I’m a new user with little background in finance, and working in Myanmar. The tax system here is quite new and, as a result, tax payments can be a bit irregular (sometimes every quarter, sometimes every six months, usually when the tax office calls).
I would like to use deductions on payslips to record personal income tax deductions, and then move the money into a cash account on pay day, and then to a bank account, until the tax office call to request the tax.
I do as the guide Payslips says.
Currently the tax deductions are showing in Payroll Liabilities. This is fine. However, I am unclear about what to do next with the deductions. Should I make a payment out of the Payroll Liabilities account and then record a manual receipt in a Bank Account that we have set up to keep our tax contributions? I’m not sure what would be best practice
Your payslip income tax deductions and money movements before actually paying the liability to the tax office are two separate things.
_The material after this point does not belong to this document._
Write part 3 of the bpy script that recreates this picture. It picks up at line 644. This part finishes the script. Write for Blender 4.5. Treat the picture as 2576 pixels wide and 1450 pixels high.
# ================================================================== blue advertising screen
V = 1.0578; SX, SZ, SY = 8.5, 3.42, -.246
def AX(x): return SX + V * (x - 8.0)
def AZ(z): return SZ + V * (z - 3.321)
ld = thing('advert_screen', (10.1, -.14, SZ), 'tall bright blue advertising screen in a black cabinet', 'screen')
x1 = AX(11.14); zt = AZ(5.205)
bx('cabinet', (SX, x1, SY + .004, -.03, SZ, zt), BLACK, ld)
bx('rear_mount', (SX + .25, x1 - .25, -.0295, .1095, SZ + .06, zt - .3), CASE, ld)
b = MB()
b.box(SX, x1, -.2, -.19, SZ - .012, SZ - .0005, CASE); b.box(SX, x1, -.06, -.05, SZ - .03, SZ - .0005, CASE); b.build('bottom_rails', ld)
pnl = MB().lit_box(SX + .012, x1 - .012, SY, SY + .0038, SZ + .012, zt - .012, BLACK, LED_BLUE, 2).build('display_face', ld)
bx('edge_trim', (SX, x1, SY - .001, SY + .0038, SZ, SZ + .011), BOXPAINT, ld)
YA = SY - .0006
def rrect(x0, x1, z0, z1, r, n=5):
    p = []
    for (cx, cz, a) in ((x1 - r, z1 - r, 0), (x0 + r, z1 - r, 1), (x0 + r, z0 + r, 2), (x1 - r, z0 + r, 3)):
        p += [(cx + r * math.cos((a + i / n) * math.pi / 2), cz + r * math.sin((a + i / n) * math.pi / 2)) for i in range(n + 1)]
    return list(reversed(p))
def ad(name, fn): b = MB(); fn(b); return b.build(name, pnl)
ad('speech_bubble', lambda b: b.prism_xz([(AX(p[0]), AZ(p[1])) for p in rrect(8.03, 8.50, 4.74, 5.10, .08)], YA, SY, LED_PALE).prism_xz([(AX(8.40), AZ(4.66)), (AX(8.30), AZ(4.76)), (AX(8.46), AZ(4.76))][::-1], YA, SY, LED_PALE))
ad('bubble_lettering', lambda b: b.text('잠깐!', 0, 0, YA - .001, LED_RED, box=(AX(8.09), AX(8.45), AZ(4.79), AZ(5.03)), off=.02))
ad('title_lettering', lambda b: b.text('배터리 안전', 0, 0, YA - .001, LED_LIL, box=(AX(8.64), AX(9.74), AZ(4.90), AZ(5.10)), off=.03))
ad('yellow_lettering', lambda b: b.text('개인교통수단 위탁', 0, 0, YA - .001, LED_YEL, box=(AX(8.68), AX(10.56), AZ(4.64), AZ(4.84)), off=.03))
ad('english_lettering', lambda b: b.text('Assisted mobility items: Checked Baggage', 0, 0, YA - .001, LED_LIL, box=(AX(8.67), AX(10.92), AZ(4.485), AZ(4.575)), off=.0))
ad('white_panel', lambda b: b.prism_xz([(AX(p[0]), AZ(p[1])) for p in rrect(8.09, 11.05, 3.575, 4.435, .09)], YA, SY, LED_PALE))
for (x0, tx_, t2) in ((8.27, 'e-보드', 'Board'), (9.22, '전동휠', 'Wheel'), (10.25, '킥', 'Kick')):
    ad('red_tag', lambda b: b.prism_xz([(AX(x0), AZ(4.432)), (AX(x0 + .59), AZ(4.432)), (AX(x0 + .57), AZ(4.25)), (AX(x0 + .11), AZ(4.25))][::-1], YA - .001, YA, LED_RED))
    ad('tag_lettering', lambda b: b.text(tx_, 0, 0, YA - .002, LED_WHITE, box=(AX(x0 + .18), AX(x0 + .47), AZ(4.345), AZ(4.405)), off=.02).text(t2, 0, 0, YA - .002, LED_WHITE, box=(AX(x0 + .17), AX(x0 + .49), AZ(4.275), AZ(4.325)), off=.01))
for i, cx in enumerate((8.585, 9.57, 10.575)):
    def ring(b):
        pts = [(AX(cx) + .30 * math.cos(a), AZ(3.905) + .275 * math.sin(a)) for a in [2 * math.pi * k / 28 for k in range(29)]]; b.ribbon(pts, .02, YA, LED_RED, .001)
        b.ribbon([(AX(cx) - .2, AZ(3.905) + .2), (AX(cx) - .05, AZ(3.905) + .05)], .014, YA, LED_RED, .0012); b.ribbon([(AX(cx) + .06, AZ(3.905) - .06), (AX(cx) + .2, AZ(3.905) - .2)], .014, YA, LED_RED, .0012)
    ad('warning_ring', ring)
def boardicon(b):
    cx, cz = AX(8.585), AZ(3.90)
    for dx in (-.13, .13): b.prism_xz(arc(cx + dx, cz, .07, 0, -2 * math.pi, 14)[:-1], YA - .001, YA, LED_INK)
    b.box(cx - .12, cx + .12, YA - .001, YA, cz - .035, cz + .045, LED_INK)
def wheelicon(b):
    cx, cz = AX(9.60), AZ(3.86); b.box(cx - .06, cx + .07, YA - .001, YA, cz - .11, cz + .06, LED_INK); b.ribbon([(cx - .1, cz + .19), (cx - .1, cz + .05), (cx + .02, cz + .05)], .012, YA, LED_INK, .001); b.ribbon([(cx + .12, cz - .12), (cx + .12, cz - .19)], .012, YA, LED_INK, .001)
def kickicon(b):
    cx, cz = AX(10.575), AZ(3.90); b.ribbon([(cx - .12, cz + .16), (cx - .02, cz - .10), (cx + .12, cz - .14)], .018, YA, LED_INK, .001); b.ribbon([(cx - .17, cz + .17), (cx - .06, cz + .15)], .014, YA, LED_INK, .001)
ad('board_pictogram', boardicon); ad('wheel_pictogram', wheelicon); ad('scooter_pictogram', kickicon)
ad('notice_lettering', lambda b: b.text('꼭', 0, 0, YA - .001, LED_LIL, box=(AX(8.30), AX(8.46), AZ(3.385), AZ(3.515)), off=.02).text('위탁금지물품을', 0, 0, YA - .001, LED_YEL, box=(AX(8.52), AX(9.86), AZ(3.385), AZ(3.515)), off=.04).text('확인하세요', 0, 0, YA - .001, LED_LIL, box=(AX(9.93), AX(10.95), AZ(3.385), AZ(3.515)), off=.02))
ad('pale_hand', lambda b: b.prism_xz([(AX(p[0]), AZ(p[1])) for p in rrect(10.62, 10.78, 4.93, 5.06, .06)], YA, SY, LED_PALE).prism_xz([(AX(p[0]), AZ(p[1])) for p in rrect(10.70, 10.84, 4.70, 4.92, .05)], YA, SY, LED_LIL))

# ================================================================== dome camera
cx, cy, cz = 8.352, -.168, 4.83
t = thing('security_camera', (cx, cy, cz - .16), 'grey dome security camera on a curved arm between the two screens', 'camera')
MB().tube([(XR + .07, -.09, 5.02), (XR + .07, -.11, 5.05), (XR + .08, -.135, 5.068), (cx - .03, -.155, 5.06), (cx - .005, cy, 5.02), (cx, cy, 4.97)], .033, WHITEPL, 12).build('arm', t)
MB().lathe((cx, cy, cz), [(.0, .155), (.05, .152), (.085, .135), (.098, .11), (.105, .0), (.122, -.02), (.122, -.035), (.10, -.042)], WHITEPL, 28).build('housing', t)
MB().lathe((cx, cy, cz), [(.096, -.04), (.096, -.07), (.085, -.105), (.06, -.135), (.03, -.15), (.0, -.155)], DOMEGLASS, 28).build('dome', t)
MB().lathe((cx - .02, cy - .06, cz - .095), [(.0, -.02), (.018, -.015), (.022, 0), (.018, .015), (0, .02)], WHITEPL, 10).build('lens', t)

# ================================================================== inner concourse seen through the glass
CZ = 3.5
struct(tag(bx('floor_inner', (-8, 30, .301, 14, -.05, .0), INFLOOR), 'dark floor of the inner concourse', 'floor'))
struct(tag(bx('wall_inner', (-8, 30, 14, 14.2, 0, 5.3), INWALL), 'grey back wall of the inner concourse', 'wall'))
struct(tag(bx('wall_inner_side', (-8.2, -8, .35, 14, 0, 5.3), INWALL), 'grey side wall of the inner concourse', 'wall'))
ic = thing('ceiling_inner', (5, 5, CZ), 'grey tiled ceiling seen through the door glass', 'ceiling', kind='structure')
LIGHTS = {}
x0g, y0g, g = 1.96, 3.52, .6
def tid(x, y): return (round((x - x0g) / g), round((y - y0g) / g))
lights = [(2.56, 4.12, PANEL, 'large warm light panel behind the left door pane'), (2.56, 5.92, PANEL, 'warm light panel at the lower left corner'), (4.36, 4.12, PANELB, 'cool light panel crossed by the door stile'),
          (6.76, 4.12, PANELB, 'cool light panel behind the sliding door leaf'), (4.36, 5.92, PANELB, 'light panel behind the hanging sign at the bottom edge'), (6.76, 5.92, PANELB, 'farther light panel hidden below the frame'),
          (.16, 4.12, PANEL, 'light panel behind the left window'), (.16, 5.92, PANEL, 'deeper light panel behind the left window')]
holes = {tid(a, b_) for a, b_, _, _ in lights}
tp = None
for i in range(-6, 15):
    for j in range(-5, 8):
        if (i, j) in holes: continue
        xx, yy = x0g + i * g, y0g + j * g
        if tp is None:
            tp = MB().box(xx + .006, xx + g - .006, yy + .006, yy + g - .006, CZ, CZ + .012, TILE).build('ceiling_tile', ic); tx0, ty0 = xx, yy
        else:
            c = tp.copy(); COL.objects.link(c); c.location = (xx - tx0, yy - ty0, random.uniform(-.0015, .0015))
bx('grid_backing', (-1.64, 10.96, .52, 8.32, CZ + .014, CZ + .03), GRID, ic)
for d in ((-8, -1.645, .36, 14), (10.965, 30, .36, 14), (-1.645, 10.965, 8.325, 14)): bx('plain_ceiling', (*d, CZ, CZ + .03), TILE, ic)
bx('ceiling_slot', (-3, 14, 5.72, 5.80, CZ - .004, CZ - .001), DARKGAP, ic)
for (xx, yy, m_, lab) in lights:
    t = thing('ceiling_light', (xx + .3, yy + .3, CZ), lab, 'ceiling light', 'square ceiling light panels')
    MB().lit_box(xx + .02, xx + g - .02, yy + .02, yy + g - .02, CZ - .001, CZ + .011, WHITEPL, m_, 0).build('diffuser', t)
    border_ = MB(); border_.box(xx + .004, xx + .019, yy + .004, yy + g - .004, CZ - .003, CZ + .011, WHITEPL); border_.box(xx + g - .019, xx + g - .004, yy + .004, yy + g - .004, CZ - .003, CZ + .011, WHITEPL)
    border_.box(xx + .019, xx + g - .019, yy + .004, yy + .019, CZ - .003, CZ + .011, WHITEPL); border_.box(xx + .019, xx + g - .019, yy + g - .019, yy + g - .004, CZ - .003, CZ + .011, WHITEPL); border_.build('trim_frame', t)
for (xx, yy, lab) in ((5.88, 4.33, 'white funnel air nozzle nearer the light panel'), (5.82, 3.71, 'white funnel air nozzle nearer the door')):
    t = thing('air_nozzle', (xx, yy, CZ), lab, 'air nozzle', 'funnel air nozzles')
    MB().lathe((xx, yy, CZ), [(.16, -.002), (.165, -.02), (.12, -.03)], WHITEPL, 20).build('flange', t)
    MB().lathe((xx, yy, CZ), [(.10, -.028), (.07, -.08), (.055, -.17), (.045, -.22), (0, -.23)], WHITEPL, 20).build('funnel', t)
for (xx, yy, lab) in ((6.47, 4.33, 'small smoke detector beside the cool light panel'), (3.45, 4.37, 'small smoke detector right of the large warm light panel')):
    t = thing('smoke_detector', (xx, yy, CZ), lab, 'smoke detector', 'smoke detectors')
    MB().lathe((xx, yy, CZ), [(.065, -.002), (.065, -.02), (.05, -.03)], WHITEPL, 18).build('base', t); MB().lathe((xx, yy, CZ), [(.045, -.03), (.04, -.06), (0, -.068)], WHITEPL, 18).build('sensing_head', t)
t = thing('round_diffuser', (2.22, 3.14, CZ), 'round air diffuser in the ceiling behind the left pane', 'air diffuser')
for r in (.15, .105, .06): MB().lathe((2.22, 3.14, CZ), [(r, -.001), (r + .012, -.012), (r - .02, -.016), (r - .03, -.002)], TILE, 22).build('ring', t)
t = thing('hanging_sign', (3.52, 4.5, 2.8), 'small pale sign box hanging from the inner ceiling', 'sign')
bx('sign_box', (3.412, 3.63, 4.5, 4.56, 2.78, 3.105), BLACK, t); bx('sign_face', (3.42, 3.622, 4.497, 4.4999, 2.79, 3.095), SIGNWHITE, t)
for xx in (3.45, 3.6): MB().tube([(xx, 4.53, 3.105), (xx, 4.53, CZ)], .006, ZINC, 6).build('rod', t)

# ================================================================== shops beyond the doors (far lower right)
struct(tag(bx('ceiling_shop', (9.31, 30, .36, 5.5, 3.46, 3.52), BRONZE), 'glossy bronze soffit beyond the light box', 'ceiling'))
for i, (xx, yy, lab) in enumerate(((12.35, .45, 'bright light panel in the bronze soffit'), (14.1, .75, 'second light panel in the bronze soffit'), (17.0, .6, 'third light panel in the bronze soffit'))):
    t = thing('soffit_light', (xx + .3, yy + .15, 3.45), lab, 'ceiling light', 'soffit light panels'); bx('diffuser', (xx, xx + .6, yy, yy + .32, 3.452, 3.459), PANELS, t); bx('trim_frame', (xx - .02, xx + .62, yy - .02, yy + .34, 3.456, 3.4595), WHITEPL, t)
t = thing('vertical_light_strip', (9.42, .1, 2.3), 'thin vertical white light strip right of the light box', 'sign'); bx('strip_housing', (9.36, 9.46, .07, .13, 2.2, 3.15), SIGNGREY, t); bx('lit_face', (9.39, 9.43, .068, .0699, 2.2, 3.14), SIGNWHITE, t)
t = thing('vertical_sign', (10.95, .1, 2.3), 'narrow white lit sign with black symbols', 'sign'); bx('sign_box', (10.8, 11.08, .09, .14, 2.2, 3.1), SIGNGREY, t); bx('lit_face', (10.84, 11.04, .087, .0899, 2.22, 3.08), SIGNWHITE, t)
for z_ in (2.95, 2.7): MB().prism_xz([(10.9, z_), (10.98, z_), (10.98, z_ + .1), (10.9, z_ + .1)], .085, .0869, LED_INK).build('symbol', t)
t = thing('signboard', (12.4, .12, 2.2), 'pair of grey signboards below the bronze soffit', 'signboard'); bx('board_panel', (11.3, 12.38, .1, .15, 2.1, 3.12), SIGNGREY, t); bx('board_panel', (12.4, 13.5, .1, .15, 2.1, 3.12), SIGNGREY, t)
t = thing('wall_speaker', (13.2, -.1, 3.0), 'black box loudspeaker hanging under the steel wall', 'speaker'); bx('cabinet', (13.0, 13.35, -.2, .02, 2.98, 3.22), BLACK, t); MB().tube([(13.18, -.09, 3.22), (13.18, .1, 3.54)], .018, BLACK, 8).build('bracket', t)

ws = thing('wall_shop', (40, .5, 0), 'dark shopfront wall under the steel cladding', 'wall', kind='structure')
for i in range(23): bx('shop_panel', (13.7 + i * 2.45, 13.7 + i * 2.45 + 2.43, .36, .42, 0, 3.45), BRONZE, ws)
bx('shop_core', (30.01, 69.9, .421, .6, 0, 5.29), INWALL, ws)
The payslip deduction creates a liability for the company to pay the tax office on behalf of the employee some time in the future. When that payment is made, it should be entered as an ordinary payment from a bank account, posted to the Payroll liabilites account. By doing that, the Payroll liabilities account will be reduced.
If you want to set money aside in a separate bank account to be sure it is available when the tax office calls, use an inter account transfer to record movement of money from one account to the special tax bank account. This does not in any way involve Payroll liabilities, because you have not reduced your liability at that point. You have only moved an asset—money—from one bank account to another.